O absolutismo de Donad Trump é evidente. Ao atacar sistematicamente a imprensa, ele rejeita a criação de um espaço público liberal kantiano. Ao proibir o TikTok ele se insurge contra a reconstrução da política nos espaços privados amplificados pelas novas tecnologias da comunicação.

Se levarmos em conta a espionagem massiva realizada pela NSA com ajuda do Facebook, Google e Microsoft, bem como o sucesso financeiro dos empresários norte-americanos que exploram o “excedente comportamental” extraído aberta ou fraudulentamente dos usuários de aplicativos de smartphones e aparelhos eletrônicos ‘smart’ (vide minha série de artigos sobre a obra de Shoshana Zuboff), o uso criativo do TikTok para prejudicar eleitoralmente Trump e a reação do presidente dos EUA podemos concluir que uma afirmação de MacMahon não faz mais qualquer sentido. “No ciberespaço, onde a identidade e a motivação são obscurecidas pelo anonimato, o agente de todos os eventos deliberadamente ameaçadores é ‘o hacker’.” (Ameaça cibernética, David MacMahon, editora Market Books Brasil, São Paulo, 2001 p. 55).

As preocupações com privacidade e criptografia enunciadas por Julian Assange, Edward Snowden e Evgeny Morozov nunca foram tão oportunas. As verdadeiras ameaças à democracia não estão nas mãos de hackers e sim nas dos donos de companhias gigantescas e de Estados governados por pessoas autoritárias como Donald Trump.

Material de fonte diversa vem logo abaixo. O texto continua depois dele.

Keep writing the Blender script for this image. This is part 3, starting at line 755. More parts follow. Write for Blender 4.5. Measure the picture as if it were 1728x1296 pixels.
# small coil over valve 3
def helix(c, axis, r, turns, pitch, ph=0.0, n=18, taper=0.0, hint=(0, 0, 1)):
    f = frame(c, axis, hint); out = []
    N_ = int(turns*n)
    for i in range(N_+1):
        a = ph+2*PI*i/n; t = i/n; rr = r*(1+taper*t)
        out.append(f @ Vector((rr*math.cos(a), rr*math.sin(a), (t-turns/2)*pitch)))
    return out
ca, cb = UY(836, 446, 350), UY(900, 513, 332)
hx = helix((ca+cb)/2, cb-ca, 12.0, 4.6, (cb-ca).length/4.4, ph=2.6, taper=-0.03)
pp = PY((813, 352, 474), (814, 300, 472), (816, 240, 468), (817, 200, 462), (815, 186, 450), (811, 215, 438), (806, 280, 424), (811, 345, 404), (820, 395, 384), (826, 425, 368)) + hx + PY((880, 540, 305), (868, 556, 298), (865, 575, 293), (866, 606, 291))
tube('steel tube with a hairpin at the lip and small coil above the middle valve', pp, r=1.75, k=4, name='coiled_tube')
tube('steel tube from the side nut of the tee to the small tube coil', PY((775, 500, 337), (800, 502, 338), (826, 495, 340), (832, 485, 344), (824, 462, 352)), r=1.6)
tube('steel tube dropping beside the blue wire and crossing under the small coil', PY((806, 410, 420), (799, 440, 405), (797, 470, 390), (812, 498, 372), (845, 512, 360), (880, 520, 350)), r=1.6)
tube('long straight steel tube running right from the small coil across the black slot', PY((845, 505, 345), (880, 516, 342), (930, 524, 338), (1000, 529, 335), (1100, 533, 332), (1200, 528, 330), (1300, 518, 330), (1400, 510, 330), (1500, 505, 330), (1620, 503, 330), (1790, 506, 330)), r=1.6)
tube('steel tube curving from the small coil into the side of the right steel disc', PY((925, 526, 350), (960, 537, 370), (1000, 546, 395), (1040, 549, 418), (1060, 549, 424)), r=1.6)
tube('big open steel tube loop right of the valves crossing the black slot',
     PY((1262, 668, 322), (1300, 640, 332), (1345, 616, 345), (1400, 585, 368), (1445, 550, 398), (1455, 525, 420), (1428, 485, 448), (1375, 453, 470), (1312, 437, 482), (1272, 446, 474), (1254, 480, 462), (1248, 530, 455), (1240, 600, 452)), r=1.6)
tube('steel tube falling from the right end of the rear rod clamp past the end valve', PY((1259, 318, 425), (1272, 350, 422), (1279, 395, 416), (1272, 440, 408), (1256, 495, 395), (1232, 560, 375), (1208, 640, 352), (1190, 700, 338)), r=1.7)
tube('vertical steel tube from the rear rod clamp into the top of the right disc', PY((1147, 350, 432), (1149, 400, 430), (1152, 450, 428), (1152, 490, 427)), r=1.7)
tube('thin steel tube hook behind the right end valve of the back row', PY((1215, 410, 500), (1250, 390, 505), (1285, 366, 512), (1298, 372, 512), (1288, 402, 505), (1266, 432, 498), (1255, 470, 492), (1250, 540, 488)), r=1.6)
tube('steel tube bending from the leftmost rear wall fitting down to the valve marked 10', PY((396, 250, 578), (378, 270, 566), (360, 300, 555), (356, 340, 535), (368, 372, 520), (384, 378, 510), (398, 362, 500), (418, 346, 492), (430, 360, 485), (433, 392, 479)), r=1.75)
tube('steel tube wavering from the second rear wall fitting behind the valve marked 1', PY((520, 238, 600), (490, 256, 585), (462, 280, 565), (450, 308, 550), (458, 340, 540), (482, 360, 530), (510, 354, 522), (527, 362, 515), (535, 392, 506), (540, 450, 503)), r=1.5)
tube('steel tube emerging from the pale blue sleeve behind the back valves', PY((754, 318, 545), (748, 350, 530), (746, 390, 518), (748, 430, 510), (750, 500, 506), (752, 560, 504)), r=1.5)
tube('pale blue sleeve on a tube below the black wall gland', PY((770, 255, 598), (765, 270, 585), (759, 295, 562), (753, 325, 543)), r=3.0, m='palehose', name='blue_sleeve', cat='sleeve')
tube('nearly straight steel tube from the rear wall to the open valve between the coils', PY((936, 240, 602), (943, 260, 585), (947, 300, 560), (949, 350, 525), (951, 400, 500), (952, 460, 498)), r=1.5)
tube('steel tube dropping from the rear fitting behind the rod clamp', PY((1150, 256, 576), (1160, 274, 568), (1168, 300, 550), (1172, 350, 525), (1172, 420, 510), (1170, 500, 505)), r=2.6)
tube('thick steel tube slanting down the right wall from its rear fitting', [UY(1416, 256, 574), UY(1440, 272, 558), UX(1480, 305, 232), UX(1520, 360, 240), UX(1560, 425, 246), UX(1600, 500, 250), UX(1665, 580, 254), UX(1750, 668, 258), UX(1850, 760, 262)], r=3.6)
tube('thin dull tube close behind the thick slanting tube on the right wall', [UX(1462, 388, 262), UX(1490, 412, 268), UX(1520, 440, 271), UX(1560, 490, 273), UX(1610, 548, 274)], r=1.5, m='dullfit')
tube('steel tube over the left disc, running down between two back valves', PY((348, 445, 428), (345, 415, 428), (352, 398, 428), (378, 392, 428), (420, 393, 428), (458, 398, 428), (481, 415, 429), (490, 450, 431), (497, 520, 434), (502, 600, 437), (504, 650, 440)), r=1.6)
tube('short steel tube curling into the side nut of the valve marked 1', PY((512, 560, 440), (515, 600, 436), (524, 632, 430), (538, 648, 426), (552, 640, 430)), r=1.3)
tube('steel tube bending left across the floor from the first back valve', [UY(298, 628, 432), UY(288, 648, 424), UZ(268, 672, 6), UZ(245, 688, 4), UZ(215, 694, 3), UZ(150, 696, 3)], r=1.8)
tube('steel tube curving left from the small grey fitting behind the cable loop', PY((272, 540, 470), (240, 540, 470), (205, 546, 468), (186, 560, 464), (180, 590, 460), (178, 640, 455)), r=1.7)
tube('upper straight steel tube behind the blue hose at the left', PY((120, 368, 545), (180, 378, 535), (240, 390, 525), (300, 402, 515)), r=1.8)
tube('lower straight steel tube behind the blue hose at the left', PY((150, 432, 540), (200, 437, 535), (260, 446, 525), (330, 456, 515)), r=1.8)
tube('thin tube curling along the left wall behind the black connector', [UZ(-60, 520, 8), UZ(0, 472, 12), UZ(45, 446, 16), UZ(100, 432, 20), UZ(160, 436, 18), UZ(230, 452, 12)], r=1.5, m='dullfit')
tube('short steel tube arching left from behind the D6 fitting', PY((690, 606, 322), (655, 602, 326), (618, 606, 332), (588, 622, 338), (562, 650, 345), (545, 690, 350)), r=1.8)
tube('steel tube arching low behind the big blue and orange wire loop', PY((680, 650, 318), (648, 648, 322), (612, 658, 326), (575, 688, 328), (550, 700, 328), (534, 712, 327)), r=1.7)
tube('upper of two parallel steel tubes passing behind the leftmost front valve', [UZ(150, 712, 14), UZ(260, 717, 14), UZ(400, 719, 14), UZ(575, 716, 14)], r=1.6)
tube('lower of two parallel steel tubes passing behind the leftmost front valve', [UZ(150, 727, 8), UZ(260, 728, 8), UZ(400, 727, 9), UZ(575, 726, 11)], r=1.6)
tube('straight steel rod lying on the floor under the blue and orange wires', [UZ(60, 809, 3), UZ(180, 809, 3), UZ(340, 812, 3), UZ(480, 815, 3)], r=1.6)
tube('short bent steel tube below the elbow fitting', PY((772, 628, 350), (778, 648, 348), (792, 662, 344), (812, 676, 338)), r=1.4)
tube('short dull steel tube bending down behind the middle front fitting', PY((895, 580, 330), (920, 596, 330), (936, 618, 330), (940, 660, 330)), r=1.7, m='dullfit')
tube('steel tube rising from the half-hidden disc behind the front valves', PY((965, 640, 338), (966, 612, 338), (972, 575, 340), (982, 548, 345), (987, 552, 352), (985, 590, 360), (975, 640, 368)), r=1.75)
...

Bill Gates e Paul Virilio estavam igualmente errados. O primeiro foi incapaz de admitir a possibilidade do autoritarismo limitar a consolidação de grupos de internautas. O segundo desprezou aspectos essenciais da filosofia de Kant. A identificação da política com o espaço geográfico é um erro. A destruição de espaços virtuais democráticos não pode deixar de ser considerado um crime.

O TikTok possibilitou a formação de uma eficiente comunidade de norte-americanos capazes de explorar as vulnerabilidades da campanha do candidato republicado. Ao proibir o funcionamento do app ele desmantelou essa comunidade considerada indesejável. Esse evidente encolhimento forçado do espaço democrático deveria ser objeto de debates no Judiciário dos EUA. Os usuários do app levarão o caso à Suprema Corte Americana? A conferir.